La eternidad muere contigo.

La eternidad aterra y tienta a todos, se le antoja a las almas completas, a aquellas que se han vuelto una. No hay eternidad para quienes no han logrado resolver el rompecabezas del amor o para quienes lo resolvieron y les arrebataron una pieza.

La eternidad asusta porque no se conoce, sepa dios cuando termina y sepa el inmortal cuando va conocer a dios. También tiene dos causas intrínsecas: ser premio y ser castigo. Por una parte, vemos a los desdichados; aquellos a quienes se les ha sido conferida la vida sobre la vida, a cambio de un tormento insostenible. No pueden amar con la misma longevidad de sus vidas, viven para penar y amar en el recuerdo de la vida lo que les da muerte sensible pero no corpórea.

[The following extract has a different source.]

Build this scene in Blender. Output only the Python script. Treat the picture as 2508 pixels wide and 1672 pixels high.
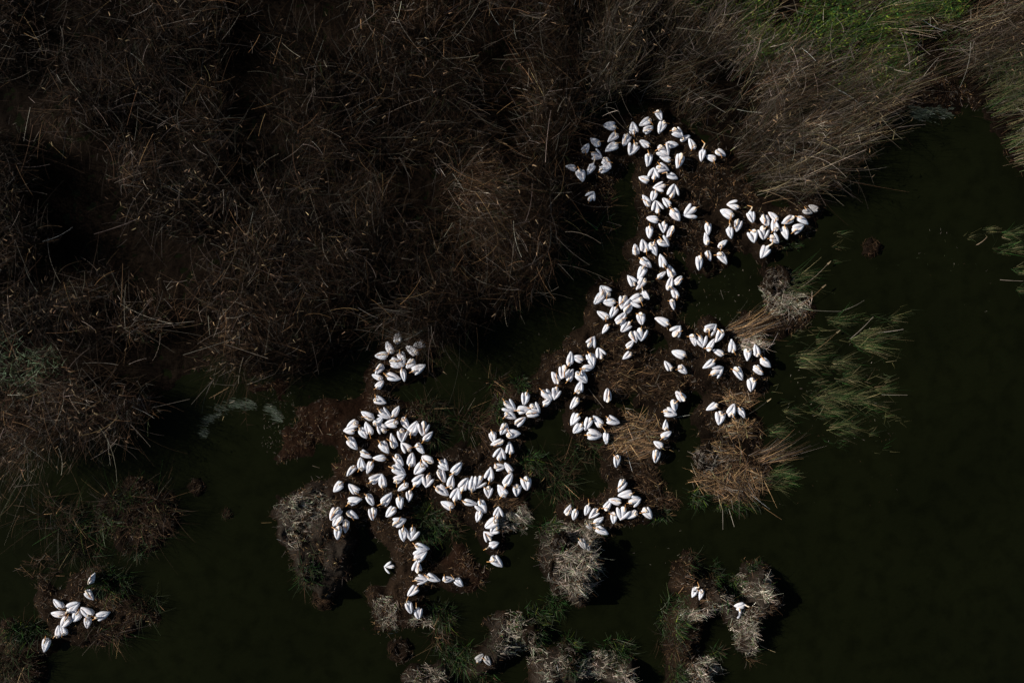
import bpy, bmesh, math, random
import numpy as np
from mathutils import Vector, Matrix

for _o in list(bpy.data.objects):
    bpy.data.objects.remove(_o)
SC = bpy.context.scene
COL = SC.collection
R = math.radians
random.seed(7)
rng = np.random.default_rng(11)

# ------------------------------------------------------------------ camera, sky, sun, exposure
H = 44.0                      # drone height above the water, metres
S = 0.0262                    # metres per photograph pixel at water level
CU, CV = 1254.0, 836.0
cd = bpy.data.cameras.new('camera')
cam = bpy.data.objects.new('camera', cd); COL.objects.link(cam)
cam.location = (0, 0, H)
cam.rotation_euler = (0, 0, 0)
cd.sensor_width = 36.0
cd.lens = 36.0 * H / (2508 * S)
cd.clip_start = 0.5
cd.clip_end = 4000
SC.camera = cam

SUN_EL, SUN_AZ = 29.0, 169.0  # sun stands to the left of the picture, a touch towards its top
sd = Vector((math.cos(R(SUN_AZ)) * math.cos(R(SUN_EL)), math.sin(R(SUN_AZ)) * math.cos(R(SUN_EL)), math.sin(R(SUN_EL))))
sl = bpy.data.lights.new('sun', 'SUN'); sl.energy = 5.0; sl.angle = R(0.53); sl.color = (1.0, 0.965, 0.92)
sun = bpy.data.objects.new('sun', sl); COL.objects.link(sun)
sun.location = sd * 60
sun.rotation_euler = sd.to_track_quat('Z', 'Y').to_euler()

world = bpy.data.worlds.new('World'); SC.world = world; world.use_nodes = True
wn = world.node_tree.nodes; wl = world.node_tree.links
bgn = wn['Background']
sky = wn.new('ShaderNodeTexSky'); sky.sky_type = 'NISHITA'; sky.sun_disc = False
sky.sun_elevation = R(SUN_EL); sky.sun_rotation = R(90.0 - SUN_AZ)
wl.new(sky.outputs[0], bgn.inputs[0]); bgn.inputs[1].default_value = 0.05

SC.view_settings.view_transform = 'Standard'
SC.view_settings.look = 'None'
SC.view_settings.exposure = 0.0
SC.view_settings.gamma = 1.0
SC.view_settings.use_curve_mapping = False

# ------------------------------------------------------------------ helpers
def px(u, v, z=0.0):
    """photograph pixel -> world point at height z"""
    k = (1.0 - z / H) * S
    return np.array(((u - CU) * k, (CV - v) * k, z))

def tag(o, label=None, cat=None, group=None, kind=None):
    if label: o['label'] = label
    if cat: o['category'] = cat
    if group: o['group'] = group
    if kind: o['kind'] = kind
    return o

def mat(name):
    m = bpy.data.materials.new(name); m.use_nodes = True
    return m, m.node_tree.nodes, m.node_tree.links, m.node_tree.nodes['Principled BSDF']

def link_obj(name, me, m=None, parent=None):
    o = bpy.data.objects.new(name, me); COL.objects.link(o)
    if m is not None and len(me.materials) == 0: me.materials.append(m)
    if parent is not None: o.parent = parent
    return o

def quad_mesh(name, V, Q, col=None, smooth=False):
    me = bpy.data.meshes.new(name)
    V = np.ascontiguousarray(V, dtype=np.float32); Q = np.ascontiguousarray(Q, dtype=np.int32)
    n = Q.shape[1]
    me.vertices.add(len(V)); me.vertices.foreach_set('co', V.ravel())
    me.loops.add(Q.size); me.loops.foreach_set('vertex_index', Q.ravel())
    me.polygons.add(len(Q))
    me.polygons.foreach_set('loop_start', np.arange(0, Q.size, n, dtype=np.int32))
    if smooth: me.polygons.foreach_set('use_smooth', np.ones(len(Q), dtype=bool))
    if col is not None:
        c = np.ones((len(V), 4), dtype=np.float32); c[:, :3] = col
        a = me.attributes.new('col', 'FLOAT_COLOR', 'POINT'); a.data.foreach_set('color', c.ravel())
    me.update(calc_edges=True); me.validate()
    return me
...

Del otro lado del espejo —que sí refleja lo tupido del alma por el amor— están aquellos bienaventurados que viven la vida eterna como solía ser la vida mortal, que por cierto, ¿que no es vida sinónimo de mortal y automática contradicción de eterno? 

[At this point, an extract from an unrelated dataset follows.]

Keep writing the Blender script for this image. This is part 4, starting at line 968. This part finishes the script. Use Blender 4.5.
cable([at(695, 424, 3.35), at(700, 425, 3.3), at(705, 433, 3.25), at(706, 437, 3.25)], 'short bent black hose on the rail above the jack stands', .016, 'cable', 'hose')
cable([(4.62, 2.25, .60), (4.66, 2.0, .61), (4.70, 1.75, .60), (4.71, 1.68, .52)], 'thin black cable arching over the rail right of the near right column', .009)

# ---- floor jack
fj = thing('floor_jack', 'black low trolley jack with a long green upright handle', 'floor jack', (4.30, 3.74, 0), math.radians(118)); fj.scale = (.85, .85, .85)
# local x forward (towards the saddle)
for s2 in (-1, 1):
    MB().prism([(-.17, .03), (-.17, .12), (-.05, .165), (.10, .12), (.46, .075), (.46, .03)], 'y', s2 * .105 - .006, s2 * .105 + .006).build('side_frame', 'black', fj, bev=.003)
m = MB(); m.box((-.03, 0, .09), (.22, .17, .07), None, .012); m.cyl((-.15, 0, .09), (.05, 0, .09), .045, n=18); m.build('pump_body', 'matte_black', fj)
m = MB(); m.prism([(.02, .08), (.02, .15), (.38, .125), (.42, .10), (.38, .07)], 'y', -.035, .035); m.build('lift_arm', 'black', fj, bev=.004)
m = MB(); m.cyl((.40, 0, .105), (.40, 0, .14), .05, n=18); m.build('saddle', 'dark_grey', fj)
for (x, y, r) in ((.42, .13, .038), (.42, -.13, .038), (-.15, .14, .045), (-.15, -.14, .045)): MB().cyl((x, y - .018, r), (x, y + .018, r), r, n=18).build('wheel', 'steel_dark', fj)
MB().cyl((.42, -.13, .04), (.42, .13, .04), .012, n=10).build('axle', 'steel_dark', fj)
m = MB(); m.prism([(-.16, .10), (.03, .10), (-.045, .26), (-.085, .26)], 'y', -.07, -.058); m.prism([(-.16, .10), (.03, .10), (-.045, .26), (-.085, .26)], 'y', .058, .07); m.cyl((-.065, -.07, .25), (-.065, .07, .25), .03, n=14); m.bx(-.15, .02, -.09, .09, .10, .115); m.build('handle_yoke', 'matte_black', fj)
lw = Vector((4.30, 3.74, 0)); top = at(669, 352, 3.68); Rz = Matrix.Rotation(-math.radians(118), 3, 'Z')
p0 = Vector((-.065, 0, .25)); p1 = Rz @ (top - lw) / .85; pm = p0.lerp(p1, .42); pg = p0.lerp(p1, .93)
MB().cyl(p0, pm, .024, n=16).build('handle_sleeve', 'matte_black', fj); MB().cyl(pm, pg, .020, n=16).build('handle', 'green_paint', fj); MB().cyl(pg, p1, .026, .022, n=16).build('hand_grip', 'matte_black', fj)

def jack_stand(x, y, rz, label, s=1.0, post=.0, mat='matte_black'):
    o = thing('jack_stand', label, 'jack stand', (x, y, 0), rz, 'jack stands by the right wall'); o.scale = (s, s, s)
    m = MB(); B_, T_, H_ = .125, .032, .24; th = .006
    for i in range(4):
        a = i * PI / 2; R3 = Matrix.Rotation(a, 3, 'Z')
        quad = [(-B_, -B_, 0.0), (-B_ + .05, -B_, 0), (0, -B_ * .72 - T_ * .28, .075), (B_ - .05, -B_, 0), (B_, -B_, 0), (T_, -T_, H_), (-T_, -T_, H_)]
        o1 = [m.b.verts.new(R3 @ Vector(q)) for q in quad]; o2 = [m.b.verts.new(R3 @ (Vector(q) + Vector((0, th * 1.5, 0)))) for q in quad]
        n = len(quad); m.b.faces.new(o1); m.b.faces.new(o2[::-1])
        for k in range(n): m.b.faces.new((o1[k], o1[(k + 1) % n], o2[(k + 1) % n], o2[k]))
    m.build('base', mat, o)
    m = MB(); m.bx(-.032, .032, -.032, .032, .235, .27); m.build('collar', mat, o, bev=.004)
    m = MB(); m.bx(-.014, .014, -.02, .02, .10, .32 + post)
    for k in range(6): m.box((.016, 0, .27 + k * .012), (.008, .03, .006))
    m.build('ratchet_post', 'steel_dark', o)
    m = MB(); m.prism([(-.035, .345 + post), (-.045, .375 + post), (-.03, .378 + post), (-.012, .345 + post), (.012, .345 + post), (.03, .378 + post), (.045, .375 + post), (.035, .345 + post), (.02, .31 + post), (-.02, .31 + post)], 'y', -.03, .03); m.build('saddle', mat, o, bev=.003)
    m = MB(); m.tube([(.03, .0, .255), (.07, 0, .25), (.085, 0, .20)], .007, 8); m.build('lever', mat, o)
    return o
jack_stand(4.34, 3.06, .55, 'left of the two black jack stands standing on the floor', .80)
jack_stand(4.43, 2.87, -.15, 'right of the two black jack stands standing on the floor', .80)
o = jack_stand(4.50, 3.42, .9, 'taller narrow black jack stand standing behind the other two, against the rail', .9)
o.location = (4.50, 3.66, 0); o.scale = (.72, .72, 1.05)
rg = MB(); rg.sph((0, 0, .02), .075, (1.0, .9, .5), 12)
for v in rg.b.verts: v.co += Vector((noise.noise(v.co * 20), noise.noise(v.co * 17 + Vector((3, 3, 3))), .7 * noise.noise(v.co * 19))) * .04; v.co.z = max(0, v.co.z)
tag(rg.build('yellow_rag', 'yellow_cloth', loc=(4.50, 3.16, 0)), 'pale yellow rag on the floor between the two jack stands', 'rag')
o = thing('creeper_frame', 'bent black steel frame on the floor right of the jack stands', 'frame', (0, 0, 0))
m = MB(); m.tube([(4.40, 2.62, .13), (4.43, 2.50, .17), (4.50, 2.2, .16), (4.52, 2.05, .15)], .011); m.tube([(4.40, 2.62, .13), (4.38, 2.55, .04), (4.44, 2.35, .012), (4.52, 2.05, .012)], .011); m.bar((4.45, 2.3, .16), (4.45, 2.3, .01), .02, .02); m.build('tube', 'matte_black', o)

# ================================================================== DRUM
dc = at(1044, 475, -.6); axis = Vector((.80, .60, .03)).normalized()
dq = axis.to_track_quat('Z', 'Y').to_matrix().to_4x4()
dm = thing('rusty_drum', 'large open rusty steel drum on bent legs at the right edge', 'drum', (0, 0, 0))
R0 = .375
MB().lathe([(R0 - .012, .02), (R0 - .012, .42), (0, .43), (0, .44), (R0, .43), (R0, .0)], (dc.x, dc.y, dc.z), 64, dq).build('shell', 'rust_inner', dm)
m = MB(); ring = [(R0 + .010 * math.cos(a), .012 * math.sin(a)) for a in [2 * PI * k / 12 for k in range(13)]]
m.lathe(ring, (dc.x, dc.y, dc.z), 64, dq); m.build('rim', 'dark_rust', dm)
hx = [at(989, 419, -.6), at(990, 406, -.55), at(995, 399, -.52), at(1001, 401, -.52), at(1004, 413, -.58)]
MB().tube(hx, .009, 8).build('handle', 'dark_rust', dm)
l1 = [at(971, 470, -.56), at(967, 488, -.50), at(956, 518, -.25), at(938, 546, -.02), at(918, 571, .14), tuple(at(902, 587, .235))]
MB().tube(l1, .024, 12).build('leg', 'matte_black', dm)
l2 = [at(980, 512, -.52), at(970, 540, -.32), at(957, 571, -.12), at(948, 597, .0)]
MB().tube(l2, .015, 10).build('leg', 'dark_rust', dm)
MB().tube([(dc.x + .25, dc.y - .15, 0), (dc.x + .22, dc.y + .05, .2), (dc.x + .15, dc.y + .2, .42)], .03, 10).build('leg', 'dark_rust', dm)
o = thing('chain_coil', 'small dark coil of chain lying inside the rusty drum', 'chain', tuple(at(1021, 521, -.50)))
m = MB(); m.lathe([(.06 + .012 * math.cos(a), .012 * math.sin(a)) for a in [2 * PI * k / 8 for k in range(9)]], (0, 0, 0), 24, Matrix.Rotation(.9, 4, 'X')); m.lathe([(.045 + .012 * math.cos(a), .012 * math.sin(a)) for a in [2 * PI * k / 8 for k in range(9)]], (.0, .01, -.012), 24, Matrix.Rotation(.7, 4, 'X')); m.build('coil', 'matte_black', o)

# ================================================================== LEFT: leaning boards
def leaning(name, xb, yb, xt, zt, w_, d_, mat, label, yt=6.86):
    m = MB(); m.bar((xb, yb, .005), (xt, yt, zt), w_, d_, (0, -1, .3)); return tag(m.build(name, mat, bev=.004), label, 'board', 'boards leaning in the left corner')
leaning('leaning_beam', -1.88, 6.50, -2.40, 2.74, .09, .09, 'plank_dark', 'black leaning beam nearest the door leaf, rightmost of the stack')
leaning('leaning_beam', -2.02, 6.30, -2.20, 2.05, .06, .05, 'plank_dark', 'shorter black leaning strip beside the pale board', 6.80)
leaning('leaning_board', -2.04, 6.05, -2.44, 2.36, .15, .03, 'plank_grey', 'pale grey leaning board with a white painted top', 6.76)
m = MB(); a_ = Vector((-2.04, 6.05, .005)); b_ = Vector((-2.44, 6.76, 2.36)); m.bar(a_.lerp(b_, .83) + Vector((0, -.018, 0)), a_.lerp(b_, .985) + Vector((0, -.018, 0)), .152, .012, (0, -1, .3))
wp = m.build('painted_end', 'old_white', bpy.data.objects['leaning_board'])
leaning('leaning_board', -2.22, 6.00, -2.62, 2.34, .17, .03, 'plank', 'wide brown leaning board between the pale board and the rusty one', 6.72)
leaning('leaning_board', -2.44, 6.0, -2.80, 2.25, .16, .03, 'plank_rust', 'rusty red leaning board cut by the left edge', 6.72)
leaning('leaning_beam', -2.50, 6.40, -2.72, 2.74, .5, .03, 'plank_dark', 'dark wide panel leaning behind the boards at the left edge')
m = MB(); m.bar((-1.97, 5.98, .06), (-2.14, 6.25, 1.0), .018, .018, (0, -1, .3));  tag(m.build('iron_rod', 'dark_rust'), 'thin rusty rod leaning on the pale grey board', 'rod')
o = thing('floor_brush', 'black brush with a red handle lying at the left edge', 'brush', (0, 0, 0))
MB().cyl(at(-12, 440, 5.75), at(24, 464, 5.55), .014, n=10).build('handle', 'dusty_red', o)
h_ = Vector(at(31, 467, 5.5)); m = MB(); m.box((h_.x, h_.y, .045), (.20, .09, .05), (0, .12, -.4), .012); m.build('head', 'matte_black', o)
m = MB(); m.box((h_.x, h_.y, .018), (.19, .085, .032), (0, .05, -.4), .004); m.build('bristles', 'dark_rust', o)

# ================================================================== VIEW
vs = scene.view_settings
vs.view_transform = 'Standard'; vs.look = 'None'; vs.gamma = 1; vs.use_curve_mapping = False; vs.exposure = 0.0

La eternidad entonces ya no es vida y la es toda. Es el miedo a la muerte, pero no la de uno mismo, la de aquellos que hacen nuestra vida. Es miedo a quedarse solo, temor a un vacío que ni si quiera el tiempo puede completar. La eternidad es sueño convertido en pesadilla cuando alguien deja de aparecer en él. Ella simplemente segrega, aísla, cuenta los pasos, los borra y los vuelve a pisar: es monotonía interminable.